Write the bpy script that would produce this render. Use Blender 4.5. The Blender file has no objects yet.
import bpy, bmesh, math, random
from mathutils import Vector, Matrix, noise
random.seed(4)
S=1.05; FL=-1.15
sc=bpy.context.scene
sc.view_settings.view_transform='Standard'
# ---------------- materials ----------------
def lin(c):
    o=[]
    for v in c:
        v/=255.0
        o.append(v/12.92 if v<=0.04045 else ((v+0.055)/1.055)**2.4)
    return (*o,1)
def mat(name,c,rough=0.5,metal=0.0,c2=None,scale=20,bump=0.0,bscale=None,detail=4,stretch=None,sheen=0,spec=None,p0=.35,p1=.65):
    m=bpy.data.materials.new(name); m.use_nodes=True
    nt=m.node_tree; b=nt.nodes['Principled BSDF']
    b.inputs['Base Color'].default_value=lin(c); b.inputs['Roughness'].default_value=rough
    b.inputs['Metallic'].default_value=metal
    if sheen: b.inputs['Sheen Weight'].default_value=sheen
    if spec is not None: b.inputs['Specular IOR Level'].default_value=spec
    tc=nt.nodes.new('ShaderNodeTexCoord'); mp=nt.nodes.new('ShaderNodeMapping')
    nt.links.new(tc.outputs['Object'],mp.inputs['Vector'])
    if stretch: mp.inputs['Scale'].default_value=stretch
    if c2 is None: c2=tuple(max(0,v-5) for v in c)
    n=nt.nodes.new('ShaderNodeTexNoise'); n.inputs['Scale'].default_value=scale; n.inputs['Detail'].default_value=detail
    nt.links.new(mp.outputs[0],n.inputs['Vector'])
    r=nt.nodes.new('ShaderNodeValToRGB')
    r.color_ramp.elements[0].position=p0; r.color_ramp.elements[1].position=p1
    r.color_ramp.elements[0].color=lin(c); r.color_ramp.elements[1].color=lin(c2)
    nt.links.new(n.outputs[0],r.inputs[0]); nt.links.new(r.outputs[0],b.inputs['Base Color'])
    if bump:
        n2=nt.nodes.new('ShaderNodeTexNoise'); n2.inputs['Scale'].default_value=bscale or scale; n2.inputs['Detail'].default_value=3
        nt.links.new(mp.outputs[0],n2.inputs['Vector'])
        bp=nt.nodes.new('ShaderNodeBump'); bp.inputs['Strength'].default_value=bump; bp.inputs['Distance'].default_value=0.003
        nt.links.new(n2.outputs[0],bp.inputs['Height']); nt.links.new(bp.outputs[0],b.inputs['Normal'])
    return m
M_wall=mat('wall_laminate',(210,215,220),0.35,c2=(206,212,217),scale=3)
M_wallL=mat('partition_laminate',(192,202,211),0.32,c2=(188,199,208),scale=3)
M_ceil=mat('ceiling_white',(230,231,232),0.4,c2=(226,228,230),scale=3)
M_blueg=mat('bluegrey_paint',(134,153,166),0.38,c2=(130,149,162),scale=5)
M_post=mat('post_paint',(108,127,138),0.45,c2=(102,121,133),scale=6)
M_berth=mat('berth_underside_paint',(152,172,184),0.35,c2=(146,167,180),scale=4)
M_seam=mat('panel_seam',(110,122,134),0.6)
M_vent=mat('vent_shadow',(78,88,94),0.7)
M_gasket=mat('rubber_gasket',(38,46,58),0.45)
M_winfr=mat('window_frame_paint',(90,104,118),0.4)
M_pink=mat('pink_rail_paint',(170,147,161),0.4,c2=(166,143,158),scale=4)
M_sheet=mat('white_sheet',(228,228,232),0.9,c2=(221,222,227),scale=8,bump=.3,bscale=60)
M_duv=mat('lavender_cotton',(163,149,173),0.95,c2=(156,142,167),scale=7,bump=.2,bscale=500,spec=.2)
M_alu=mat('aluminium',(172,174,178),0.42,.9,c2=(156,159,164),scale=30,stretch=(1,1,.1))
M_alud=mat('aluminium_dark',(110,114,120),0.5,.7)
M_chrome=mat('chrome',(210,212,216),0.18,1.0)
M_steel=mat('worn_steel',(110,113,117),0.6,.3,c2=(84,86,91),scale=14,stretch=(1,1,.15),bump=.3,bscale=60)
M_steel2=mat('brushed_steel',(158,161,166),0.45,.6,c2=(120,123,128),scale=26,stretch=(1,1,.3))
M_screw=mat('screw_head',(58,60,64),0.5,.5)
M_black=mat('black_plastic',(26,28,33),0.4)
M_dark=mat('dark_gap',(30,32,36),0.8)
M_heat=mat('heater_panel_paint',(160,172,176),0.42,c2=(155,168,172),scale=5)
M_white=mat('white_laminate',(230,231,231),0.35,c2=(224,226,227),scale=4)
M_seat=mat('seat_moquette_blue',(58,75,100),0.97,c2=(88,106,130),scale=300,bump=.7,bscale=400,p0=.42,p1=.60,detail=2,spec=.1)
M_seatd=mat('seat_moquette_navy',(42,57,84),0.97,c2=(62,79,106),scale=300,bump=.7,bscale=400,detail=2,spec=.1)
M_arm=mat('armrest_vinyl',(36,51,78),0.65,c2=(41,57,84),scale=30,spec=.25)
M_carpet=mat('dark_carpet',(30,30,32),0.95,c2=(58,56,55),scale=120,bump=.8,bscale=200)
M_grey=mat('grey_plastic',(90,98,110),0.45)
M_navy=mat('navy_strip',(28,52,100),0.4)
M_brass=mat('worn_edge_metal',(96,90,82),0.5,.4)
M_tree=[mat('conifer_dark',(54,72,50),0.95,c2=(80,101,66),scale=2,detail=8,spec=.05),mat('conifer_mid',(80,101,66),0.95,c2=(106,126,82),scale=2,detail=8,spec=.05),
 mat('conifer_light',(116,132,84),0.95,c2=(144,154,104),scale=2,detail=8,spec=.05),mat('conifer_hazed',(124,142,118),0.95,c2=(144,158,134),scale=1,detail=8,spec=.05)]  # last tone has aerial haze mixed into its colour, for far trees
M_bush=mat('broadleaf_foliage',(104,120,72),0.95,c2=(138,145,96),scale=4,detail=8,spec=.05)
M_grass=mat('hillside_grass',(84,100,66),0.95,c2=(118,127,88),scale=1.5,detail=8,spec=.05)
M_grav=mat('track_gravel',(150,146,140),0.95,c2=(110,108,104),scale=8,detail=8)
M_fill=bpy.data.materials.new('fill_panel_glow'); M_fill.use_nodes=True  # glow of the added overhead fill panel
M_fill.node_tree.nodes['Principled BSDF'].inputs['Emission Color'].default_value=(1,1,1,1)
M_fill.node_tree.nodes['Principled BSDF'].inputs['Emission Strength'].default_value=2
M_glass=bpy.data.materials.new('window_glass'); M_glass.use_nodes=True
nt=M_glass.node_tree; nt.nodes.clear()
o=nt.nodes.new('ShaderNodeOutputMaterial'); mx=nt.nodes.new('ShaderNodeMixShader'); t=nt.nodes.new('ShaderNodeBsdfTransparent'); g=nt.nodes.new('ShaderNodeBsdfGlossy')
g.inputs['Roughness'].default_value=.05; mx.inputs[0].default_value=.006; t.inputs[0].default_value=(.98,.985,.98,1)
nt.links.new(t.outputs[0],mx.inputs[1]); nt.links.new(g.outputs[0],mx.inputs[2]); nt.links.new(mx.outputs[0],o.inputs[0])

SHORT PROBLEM
Reproduce the data in its entirety, matching each character.

TASK OUTPUT
Write the bpy script that would produce this render. Use Blender 4.5. The Blender file has no objects yet.
import bpy, bmesh, math, random
from mathutils import Vector, Matrix, noise
random.seed(4)
S=1.05; FL=-1.15
sc=bpy.context.scene
sc.view_settings.view_transform='Standard'
# ---------------- materials ----------------
def lin(c):
    o=[]
    for v in c:
        v/=255.0
        o.append(v/12.92 if v<=0.04045 else ((v+0.055)/1.055)**2.4)
    return (*o,1)
def mat(name,c,rough=0.5,metal=0.0,c2=None,scale=20,bump=0.0,bscale=None,detail=4,stretch=None,sheen=0,spec=None,p0=.35,p1=.65):
    m=bpy.data.materials.new(name); m.use_nodes=True
    nt=m.node_tree; b=nt.nodes['Principled BSDF']
    b.inputs['Base Color'].default_value=lin(c); b.inputs['Roughness'].default_value=rough
    b.inputs['Metallic'].default_value=metal
    if sheen: b.inputs['Sheen Weight'].default_value=sheen
    if spec is not None: b.inputs['Specular IOR Level'].default_value=spec
    tc=nt.nodes.new('ShaderNodeTexCoord'); mp=nt.nodes.new('ShaderNodeMapping')
    nt.links.new(tc.outputs['Object'],mp.inputs['Vector'])
    if stretch: mp.inputs['Scale'].default_value=stretch
    if c2 is None: c2=tuple(max(0,v-5) for v in c)
    n=nt.nodes.new('ShaderNodeTexNoise'); n.inputs['Scale'].default_value=scale; n.inputs['Detail'].default_value=detail
    nt.links.new(mp.outputs[0],n.inputs['Vector'])
    r=nt.nodes.new('ShaderNodeValToRGB')
    r.color_ramp.elements[0].position=p0; r.color_ramp.elements[1].position=p1
    r.color_ramp.elements[0].color=lin(c); r.color_ramp.elements[1].color=lin(c2)
    nt.links.new(n.outputs[0],r.inputs[0]); nt.links.new(r.outputs[0],b.inputs['Base Color'])
    if bump:
        n2=nt.nodes.new('ShaderNodeTexNoise'); n2.inputs['Scale'].default_value=bscale or scale; n2.inputs['Detail'].default_value=3
        nt.links.new(mp.outputs[0],n2.inputs['Vector'])
        bp=nt.nodes.new('ShaderNodeBump'); bp.inputs['Strength'].default_value=bump; bp.inputs['Distance'].default_value=0.003
        nt.links.new(n2.outputs[0],bp.inputs['Height']); nt.links.new(bp.outputs[0],b.inputs['Normal'])
    return m
M_wall=mat('wall_laminate',(210,215,220),0.35,c2=(206,212,217),scale=3)
M_wallL=mat('partition_laminate',(192,202,211),0.32,c2=(188,199,208),scale=3)
M_ceil=mat('ceiling_white',(230,231,232),0.4,c2=(226,228,230),scale=3)
M_blueg=mat('bluegrey_paint',(134,153,166),0.38,c2=(130,149,162),scale=5)
M_post=mat('post_paint',(108,127,138),0.45,c2=(102,121,133),scale=6)
M_berth=mat('berth_underside_paint',(152,172,184),0.35,c2=(146,167,180),scale=4)
M_seam=mat('panel_seam',(110,122,134),0.6)
M_vent=mat('vent_shadow',(78,88,94),0.7)
M_gasket=mat('rubber_gasket',(38,46,58),0.45)
M_winfr=mat('window_frame_paint',(90,104,118),0.4)
M_pink=mat('pink_rail_paint',(170,147,161),0.4,c2=(166,143,158),scale=4)
M_sheet=mat('white_sheet',(228,228,232),0.9,c2=(221,222,227),scale=8,bump=.3,bscale=60)
M_duv=mat('lavender_cotton',(163,149,173),0.95,c2=(156,142,167),scale=7,bump=.2,bscale=500,spec=.2)
M_alu=mat('aluminium',(172,174,178),0.42,.9,c2=(156,159,164),scale=30,stretch=(1,1,.1))
M_alud=mat('aluminium_dark',(110,114,120),0.5,.7)
M_chrome=mat('chrome',(210,212,216),0.18,1.0)
M_steel=mat('worn_steel',(110,113,117),0.6,.3,c2=(84,86,91),scale=14,stretch=(1,1,.15),bump=.3,bscale=60)
M_steel2=mat('brushed_steel',(158,161,166),0.45,.6,c2=(120,123,128),scale=26,stretch=(1,1,.3))
M_screw=mat('screw_head',(58,60,64),0.5,.5)
M_black=mat('black_plastic',(26,28,33),0.4)
M_dark=mat('dark_gap',(30,32,36),0.8)
M_heat=mat('heater_panel_paint',(160,172,176),0.42,c2=(155,168,172),scale=5)
M_white=mat('white_laminate',(230,231,231),0.35,c2=(224,226,227),scale=4)
M_seat=mat('seat_moquette_blue',(58,75,100),0.97,c2=(88,106,130),scale=300,bump=.7,bscale=400,p0=.42,p1=.60,detail=2,spec=.1)
M_seatd=mat('seat_moquette_navy',(42,57,84),0.97,c2=(62,79,106),scale=300,bump=.7,bscale=400,detail=2,spec=.1)
M_arm=mat('armrest_vinyl',(36,51,78),0.65,c2=(41,57,84),scale=30,spec=.25)
M_carpet=mat('dark_carpet',(30,30,32),0.95,c2=(58,56,55),scale=120,bump=.8,bscale=200)
M_grey=mat('grey_plastic',(90,98,110),0.45)
M_navy=mat('navy_strip',(28,52,100),0.4)
M_brass=mat('worn_edge_metal',(96,90,82),0.5,.4)
M_tree=[mat('conifer_dark',(54,72,50),0.95,c2=(80,101,66),scale=2,detail=8,spec=.05),mat('conifer_mid',(80,101,66),0.95,c2=(106,126,82),scale=2,detail=8,spec=.05),
 mat('conifer_light',(116,132,84),0.95,c2=(144,154,104),scale=2,detail=8,spec=.05),mat('conifer_hazed',(124,142,118),0.95,c2=(144,158,134),scale=1,detail=8,spec=.05)]  # last tone has aerial haze mixed into its colour, for far trees
M_bush=mat('broadleaf_foliage',(104,120,72),0.95,c2=(138,145,96),scale=4,detail=8,spec=.05)
M_grass=mat('hillside_grass',(84,100,66),0.95,c2=(118,127,88),scale=1.5,detail=8,spec=.05)
M_grav=mat('track_gravel',(150,146,140),0.95,c2=(110,108,104),scale=8,detail=8)
M_fill=bpy.data.materials.new('fill_panel_glow'); M_fill.use_nodes=True  # glow of the added overhead fill panel
M_fill.node_tree.nodes['Principled BSDF'].inputs['Emission Color'].default_value=(1,1,1,1)
M_fill.node_tree.nodes['Principled BSDF'].inputs['Emission Strength'].default_value=2
M_glass=bpy.data.materials.new('window_glass'); M_glass.use_nodes=True
nt=M_glass.node_tree; nt.nodes.clear()
o=nt.nodes.new('ShaderNodeOutputMaterial'); mx=nt.nodes.new('ShaderNodeMixShader'); t=nt.nodes.new('ShaderNodeBsdfTransparent'); g=nt.nodes.new('ShaderNodeBsdfGlossy')
g.inputs['Roughness'].default_value=.05; mx.inputs[0].default_value=.006; t.inputs[0].default_value=(.98,.985,.98,1)
nt.links.new(t.outputs[0],mx.inputs[1]); nt.links.new(g.outputs[0],mx.inputs[2]); nt.links.new(mx.outputs[0],o.inputs[0])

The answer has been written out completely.